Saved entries
· · · ·

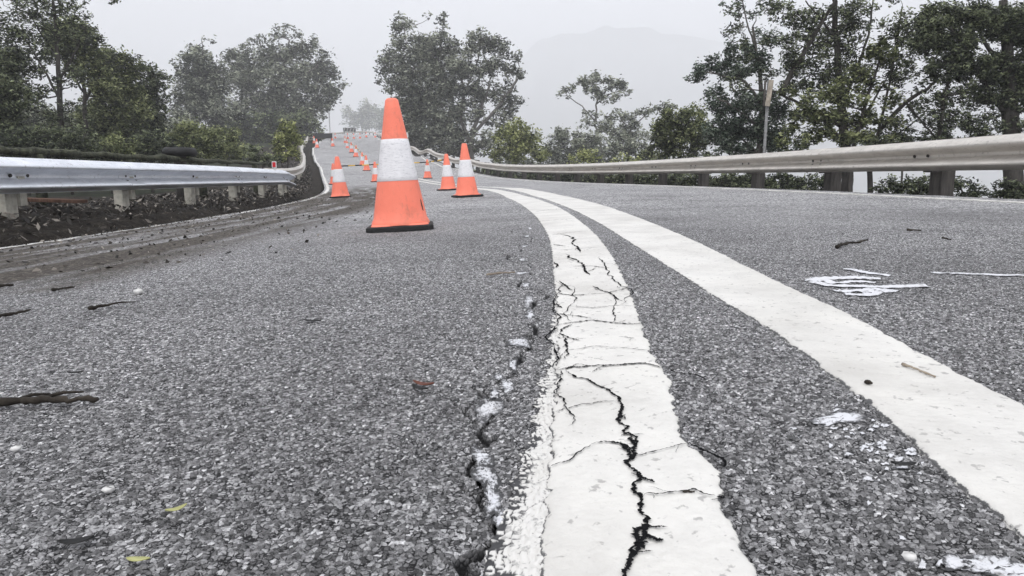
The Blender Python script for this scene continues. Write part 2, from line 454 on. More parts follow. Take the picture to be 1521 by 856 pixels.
# ------------------------------------------------------------------ the road
def graded(a, b, f):
    out = [a]
    while out[-1] < b: out.append(out[-1] + f(out[-1]))
    return np.array(out)
def ds(s):
    if s < -.6: return .6
    if s < .25: return .05
    if s < .8: return .0021
    if s < 3.6: return .0021 + (s-.8)*.0024
    return .0088*(s/3.6)**2.0 if s < 9 else min(.0088*(s/3.6)**2.0, .5)
def dt(t):
    a = abs(t - .05)
    return .0022 if a < .58 else min(.0022 + (a-.58)*.0054, .02)
sv = graded(-6, 165, ds)
tp = graded(.05, 3.75, dt); tn = .1 - graded(.05, 3.78, dt)
tv = np.concatenate([tn[::-1][:-1], tp])
Sg, Tg = np.meshgrid(sv, tv, indexing='ij')
P = from_st(Sg.ravel(), Tg.ravel()); x = P[:, 0]; y = P[:, 1]; sf = Sg.ravel(); tf = Tg.ravel()
# broken left edge of the seal
z = zroad(sf, tf)
nearw = np.clip((6.5 - sf) / 3.5, 0, 1) * (sf > 0) * np.clip((2.9 - np.abs(tf)) / .8, 0, 1)
sel = nearw > 0
ch = np.full(x.shape, .3); cr_ = np.full(x.shape, .5)
a, b = stones(x[sel], y[sel]); ch[sel] = a; cr_[sel] = b
low = fbm(x*5, y*5, 3) - .5; mid = fbm(x*40, y*40, 8, 3) - .45
def chip_amp(s): return .0036 * np.clip((6.5 - s) / 3.5, 0, 1)
z = z + nearw * (ch*.0024 + mid*.0055) + low*.006*np.clip((30-sf)/20, 0, 1)
crack = np.zeros(x.shape)
m = (sf > .2) & (sf < 5) & (tf < .35) & (tf > -.7)
xm, ym = x[m], y[m]
wob = .0035*(fbm(xm*120, ym*120, 20, 3) - .45)
cm = np.zeros(xm.shape)
d, u = dist_poly(xm, ym, CRACK_L)
wid = .0030*(.35 + 1.5*vnoise(xm*28, ym*28, 31)) + .004*np.clip(vnoise(xm*9, ym*14, 33)-.55, 0, 1)*2.2
cm = np.maximum(cm, np.clip((wid - d + wob*1.6) / .0022, 0, 1))
for Pb in CRACK_B:
    d, u = dist_poly(xm, ym, Pb)
    cm = np.maximum(cm, np.clip((.0024*(.4+1.2*vnoise(xm*40, ym*40, 41)) - d + wob) / .002, 0, 1))
crack[m] = cm
z = z - crack*.008
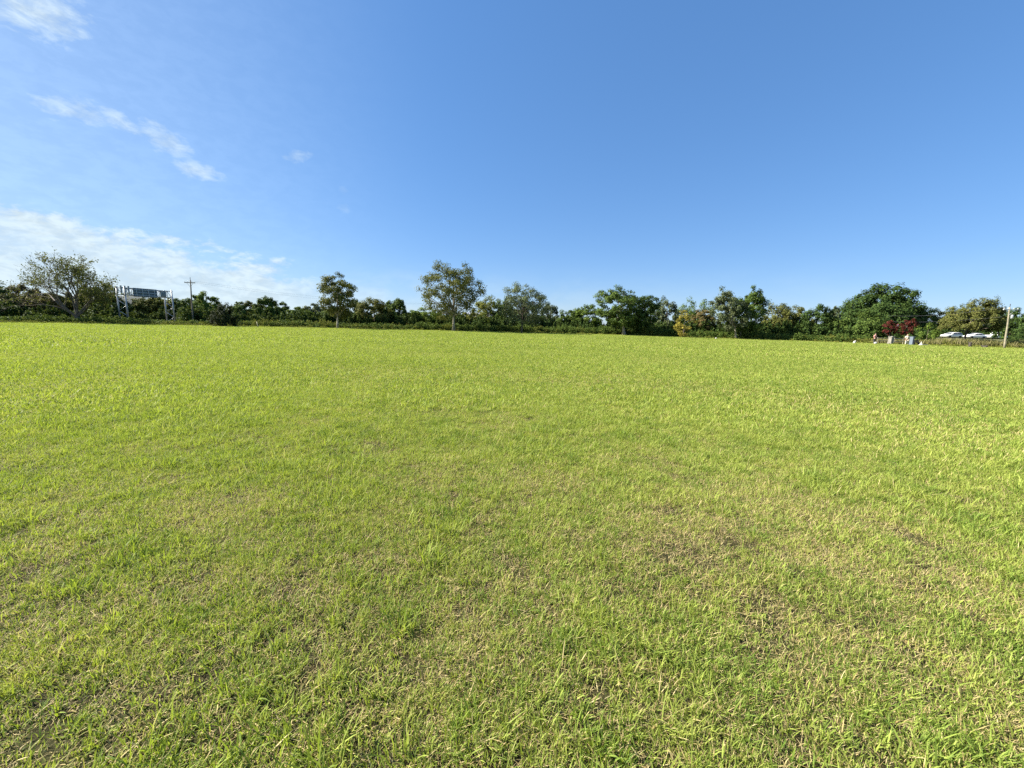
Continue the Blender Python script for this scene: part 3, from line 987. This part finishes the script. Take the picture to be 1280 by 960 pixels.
# ------------------------------------------------------------------ gantry
STEEL = solid('galvanised steel', (.42, .44, .45), .45, .35, .12, 3)
ALU = solid('dull aluminium', (.30, .33, .345), .5, .3, .2, 2)
SIGNBACK = solid('weathered sign back', (.11, .14, .15), .55, .2, .25, 1.5)
TAN = solid('weathered pale sign back', (.26, .25, .20), .6, .1, .2, 2)
def gantry():
    DL, DR = 73.0, 81.0
    L = Vector((world_x(152, DL, 4.5), DL, 0)); Rr = Vector((world_x(211, DR, 4.5), DR, 0))
    ax = (Rr - L).normalized(); nx = Vector((-ax.y, ax.x, 0))      # along the truss, and across it
    zl = height_at(L.x, DL, 359.5)
    o = thing('sign_gantry', 'grey steel lattice gantry over the hidden road left of the wooden pole', 'gantry', L)
    S = (Rr - L).length
    hw, z1, z0 = 1.0, zl, zl - 1.25
    def P(u, v, z): return ax * u + nx * v + Vector((0, 0, z))
    for u0 in (0.0, S):                     # each end: two splayed pairs with bracing
        mb = MB()
        w = 1.05
        for v in (-w, w):
            mb.tube([P(u0, v * 1.0, -.1), P(u0, v * .92, z1 + .25)], [.13, .11], 8)
        for k in range(5):
            za, zb = .3 + k * (z0 - .3) / 5, .3 + (k + 1) * (z0 - .3) / 5
            s = 1 if k % 2 else -1
            mb.tube([P(u0, -w * s, za), P(u0, w * s * .97, zb)], .045, 6)
        mb.box(P(u0, 0, .1), (.7, .7, .4), bev=.03)
        mb.build('leg', STEEL, o, True)
    nb = 11
    tr = MB()
    for v in (-hw * .8, hw * .8):
        for z in (z0, z1): tr.tube([P(-.3, v, z), P(S + .3, v, z)], .085, 6)
        for k in range(nb + 1):
            tr.tube([P(S * k / nb, v, z0), P(S * k / nb, v, z1)], .05, 5)
            if k < nb: tr.tube([P(S * k / nb, v, z0 if k % 2 else z1), P(S * (k + 1) / nb, v, z1 if k % 2 else z0)], .045, 5)
    for k in range(nb + 1):
        tr.tube([P(S * k / nb, -hw * .8, z0), P(S * k / nb, hw * .8, z0)], .04, 5)
        tr.tube([P(S * k / nb, -hw * .8, z1), P(S * k / nb, hw * .8, z1)], .04, 5)
    tr.build('truss', ALU, o, True)
    rot = Matrix(((ax.x, nx.x, 0), (ax.y, nx.y, 0), (0, 0, 1)))
    # walk along the truss to find where a photo column falls
    def along(px, z):
        a, b = -5.0, S + 5
        for _ in range(50):
            m_ = (a + b) / 2
            if proj(L + P(m_, -hw, z))[0] < px: a = m_
            else: b = m_
        return a
    def panel(p0, p1, za, zb, mat):
        a, b = along(p0, z1), along(p1, z1)
        mb = MB(); mb.box(P((a + b) / 2, -hw - .05, (za + zb) / 2), (b - a, .06, zb - za), rot, .02)
        s = mb.build('sign_panel', mat, o)
        rb = MB(); n = max(3, int((b - a) / 1.0))
        for k in range(n):
            u = a + (k + .5) * (b - a) / n
            rb.box(P(u, -hw - .13, (za + zb) / 2), (.10, .10, (zb - za) * .96), rot)
        for z in (za + .3, (za + zb) / 2, zb - .3):
            rb.box(P((a + b) / 2, -hw - .21, z), ((b - a) * .97, .06, .09), rot)
        rb.build('stiffener', STEEL if mat is SIGNBACK else ALU, s)
    panel(165.5, 195.5, z0 - .25, z1 + .12, SIGNBACK)
    panel(199.5, 207, z0 + .05, z1 - .15, TAN)
    mb = MB(); a, b = along(150.5, z1), along(160, z1)
    for u in (a, (a + b) / 2, b):
        mb.box(P(u, -hw - .1, (z0 + z1) / 2 + .1), (.22, .12, z1 - z0 + .5), rot)
    mb.build('sign_bracket', ALU, o)
gantry()

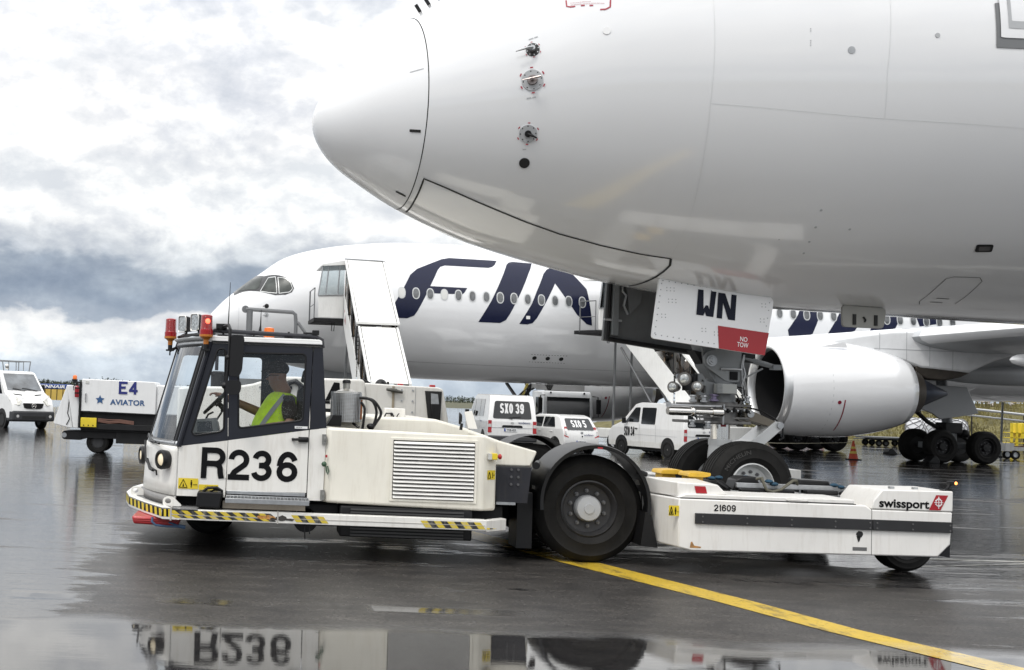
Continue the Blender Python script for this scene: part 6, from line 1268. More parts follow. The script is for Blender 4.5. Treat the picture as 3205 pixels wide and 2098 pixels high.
def rear_panel(P, name, pts, yf, mt, r=.04, th=.02):
    m = MB(); lp = rpoly(pts, r) if r else pts; k = len(lp); m.add([(x, yf(z) - .008, z) for x, z in lp] + [(x, yf(z) + th, z) for x, z in lp], [tuple(range(k))] + [(i, (i + 1) % k, k + (i + 1) % k, k + i) for i in range(k)]); return m.build(name, mt, P, smooth=0)
def plate_no(P, s, x, z, yf, w_=.46, h=.11):
    pl = rear_panel(P, 'number_plate', [(x - w_ / 2, z), (x + w_ / 2, z), (x + w_ / 2, z + h), (x - w_ / 2, z + h)], lambda q: yf(z) - .012, PLATE, 0)
    m = MB(); m.add([(x - w_ / 2, yf(z) - .023, z), (x - w_ / 2 + .05, yf(z) - .023, z), (x - w_ / 2 + .05, yf(z) - .023, z + h), (x - w_ / 2, yf(z) - .023, z + h)], [(0, 1, 2, 3)]); m.build('country_band', PBLUE, pl, smooth=0)
    text('plate_number', s, INK, pl, lambda u, q: (x - w_ / 2 + .08 + u, yf(z) - .024, z + .02 + q), w_ - .12, h - .04, .02)
DIRTV = mat('van_white_dirty', (.76, .755, .73), .3, coat=.4, var=.03, dirt=.6, dirtc=(.42, .37, .28), scale=1.6)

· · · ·

:: Written problem ::
What is the number of lines in the data holding the word "parts"? Reply with that number only.

:: Right answer ::
2